According to Tradeshift, a social business network that offers free online invoicing to SMBs, there are at least seven major blunders that small business owners need to avoid, most of which can be remedied through technology and online invoicing procedures.

  • No backup. Without backup, a single computer failure can annihilate your records, destroying your ability to accurately bill your customers. Diligently back up customer invoices and records on a server or even better, store it in the cloud.
  • A single gatekeeper. Remember that one guy you designated to be responsible for all of your company's invoicing functions? Now he's gone and your invoicing system is total disaster. Be smart -- avoid giving just one employee ownership of the entire invoicing process.
  • Snail mail. What's wrong with mailed invoices? The USPS served your invoicing process well for years. But did it really? Snail mail takes time and a single lost invoice can result in delayed payment and the appearance of ineptitude. With online invoicing, you get receipt confirmation and faster payments.
  • Forgotten invoices. It's unlikely that you're the one company in America that has never forgotten to invoice a client.

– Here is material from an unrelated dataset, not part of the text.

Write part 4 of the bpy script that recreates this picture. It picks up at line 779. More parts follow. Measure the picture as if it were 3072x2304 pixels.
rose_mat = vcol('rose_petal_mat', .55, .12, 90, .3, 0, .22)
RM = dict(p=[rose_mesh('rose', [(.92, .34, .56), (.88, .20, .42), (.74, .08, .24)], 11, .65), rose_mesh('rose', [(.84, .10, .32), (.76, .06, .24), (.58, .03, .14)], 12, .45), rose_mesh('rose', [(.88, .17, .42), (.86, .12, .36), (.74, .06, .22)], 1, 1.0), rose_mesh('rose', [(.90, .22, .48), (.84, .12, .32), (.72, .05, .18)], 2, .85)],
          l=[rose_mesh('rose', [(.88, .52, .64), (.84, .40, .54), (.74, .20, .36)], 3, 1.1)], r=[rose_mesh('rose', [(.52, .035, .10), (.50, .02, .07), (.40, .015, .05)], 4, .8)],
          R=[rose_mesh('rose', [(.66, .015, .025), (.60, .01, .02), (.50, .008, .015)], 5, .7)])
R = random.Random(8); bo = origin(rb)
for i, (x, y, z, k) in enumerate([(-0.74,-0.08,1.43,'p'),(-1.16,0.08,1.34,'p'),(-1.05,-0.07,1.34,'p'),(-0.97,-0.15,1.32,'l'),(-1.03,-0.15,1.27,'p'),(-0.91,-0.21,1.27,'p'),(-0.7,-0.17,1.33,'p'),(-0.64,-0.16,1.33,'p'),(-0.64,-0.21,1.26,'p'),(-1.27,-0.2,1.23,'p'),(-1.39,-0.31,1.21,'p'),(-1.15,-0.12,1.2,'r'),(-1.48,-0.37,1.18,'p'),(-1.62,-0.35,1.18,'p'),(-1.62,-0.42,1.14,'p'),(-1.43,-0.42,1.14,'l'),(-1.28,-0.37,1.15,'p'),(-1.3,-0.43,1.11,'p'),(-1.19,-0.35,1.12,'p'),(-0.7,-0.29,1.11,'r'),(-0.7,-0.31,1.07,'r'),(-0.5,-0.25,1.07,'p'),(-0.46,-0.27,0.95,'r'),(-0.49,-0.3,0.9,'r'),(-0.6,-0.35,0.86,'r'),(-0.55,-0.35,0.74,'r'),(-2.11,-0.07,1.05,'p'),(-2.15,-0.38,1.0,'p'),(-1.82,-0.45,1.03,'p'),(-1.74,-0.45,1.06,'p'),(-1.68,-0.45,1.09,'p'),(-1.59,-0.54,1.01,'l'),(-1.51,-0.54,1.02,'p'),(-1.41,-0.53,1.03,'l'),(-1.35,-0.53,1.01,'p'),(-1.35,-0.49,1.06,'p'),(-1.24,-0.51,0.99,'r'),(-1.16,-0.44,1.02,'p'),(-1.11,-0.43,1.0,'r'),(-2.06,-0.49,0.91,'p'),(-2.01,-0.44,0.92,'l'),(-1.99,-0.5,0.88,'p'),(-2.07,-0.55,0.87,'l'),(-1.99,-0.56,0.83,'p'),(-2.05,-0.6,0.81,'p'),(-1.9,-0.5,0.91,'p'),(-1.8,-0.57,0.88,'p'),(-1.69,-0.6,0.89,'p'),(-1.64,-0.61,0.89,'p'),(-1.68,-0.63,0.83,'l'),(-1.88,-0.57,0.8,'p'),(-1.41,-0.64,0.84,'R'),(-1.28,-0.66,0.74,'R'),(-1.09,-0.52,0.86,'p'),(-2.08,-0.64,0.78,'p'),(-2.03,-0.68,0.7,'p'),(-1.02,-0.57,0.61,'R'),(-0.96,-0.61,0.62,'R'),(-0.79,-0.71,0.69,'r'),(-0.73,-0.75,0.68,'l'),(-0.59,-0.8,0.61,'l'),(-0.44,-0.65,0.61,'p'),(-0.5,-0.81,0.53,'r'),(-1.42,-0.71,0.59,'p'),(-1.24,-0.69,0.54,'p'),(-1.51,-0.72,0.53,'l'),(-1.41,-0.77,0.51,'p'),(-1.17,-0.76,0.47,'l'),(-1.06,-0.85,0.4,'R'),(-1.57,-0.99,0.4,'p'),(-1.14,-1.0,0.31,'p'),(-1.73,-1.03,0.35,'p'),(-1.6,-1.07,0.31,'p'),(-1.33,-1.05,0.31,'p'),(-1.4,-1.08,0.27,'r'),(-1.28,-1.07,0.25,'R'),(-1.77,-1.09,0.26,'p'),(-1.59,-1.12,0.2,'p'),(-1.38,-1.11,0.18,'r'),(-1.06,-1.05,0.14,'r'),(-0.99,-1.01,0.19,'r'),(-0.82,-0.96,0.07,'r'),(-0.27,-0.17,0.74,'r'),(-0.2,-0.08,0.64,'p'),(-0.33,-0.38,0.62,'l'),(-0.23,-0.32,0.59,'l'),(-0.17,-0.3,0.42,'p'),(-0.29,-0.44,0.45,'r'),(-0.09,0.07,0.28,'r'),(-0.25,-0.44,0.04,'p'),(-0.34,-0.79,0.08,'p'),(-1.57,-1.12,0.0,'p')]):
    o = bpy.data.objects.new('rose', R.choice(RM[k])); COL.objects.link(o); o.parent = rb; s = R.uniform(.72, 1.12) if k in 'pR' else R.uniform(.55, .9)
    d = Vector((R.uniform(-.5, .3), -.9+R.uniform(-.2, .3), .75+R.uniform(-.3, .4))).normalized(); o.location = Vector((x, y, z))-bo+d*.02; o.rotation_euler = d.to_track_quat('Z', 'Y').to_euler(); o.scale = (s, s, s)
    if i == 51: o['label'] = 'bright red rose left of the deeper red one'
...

Mistakes happen. That's why you need a billing solution that reminds your employees to send invoices and creates alerts when payments are overdue.
  • Currency conversion confusion. If your SMB deals with international customers, you know how big of a mess currency conversions can become. Miscalculations mean underpayment, so your system needs to be capable of delivering up-to-date conversion rates.
  • Mismatched invoices. Sending the wrong invoice to the wrong customer is embarrassing. Even worse, it can jeopardize customer confidentiality, handicap negotiations (when one customer sees what another customer is paying) and paint a picture of your company that is less than flattering. Automated invoicing eliminates mismatching and ensures that the right customer gets the right invoice every single time.
  • Duplication. Duplicate invoicing happens all the time. If you're lucky, your customers will view dupes as clerical errors rather than attempts to squeeze them for extra cash. Effective invoicing systems provide foolproof prevention mechanisms against duplicates and create more efficient workflows.

The simple truth is that shoddy invoicing will have big consequences for your company. By leveraging today's technology, you can create an invoicing system that delivers faster payment by being more accurate, more efficient and more professional than the system you're using now.